Visitors to the Museum of Ice Cream in New York will be able to dive into a pool of plastic sprinkles, thanks to materials firm Birch Plastics.
Houston-based Birch made the over-sized sprinkles for the museum out of eight different multi-colored strand-cut pellets, President Rob Lang said. A Birch employee then drove a truck from Houston to New York to deliver the plastic sprinkles just before the site opened on July 29.
“The Ice Cream Museum called us a week before they opened in desperate need of plastic pellets that look like ice cream sprinkles. It was a strange request, but when I found out they had been turned down by over 30 companies and this sprinkle pool was the heart of the exhibit, we tried our best to help them out," said Vice President Brandon Cleary.
"We broke into production and produced eight different color matched pellets using 100 percent post-industrial recycled HDPE. Then then we post-blended them for the sprinkle effect. The challenge was they needed them delivered to New York City's Meatpacking District by Saturday. This gave use two days to pull it off, but the problem was delivering from Houston to NYC.
"We ran through the night and on Thursday at 7 p.m., we finished blending, but with no time to get a normal freight carrier to pick up. This was a real customer service challenge that all Birch Plastic employees got behind."

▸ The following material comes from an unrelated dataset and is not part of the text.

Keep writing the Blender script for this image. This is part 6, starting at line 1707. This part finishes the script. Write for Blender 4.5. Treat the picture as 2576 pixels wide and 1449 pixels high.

Birch's newest salesman, Brian Frye —who had just started with the company that week: "Stepped up and volunteered to drive them himself in a Penske box truck to make sure the Museum could open on time with their sprinkle pool complete. Brian made it there Saturday afternoon just in time and helped them get the material in the building which saved the day,” Cleary said.
The museum is a temporary exhibit that will be open until Aug. 31. In addition to the sprinkle pool, the 3,000 square-foot space features edible balloons, a chocolate room and a large collaborative ice cream sundae.
Birch is a recycling firm that recently added 30,000 square feet of space in Houston. The firm —founded by Lang in 2001 — also recently installed a twin-screw extrusion line for custom compounding projects.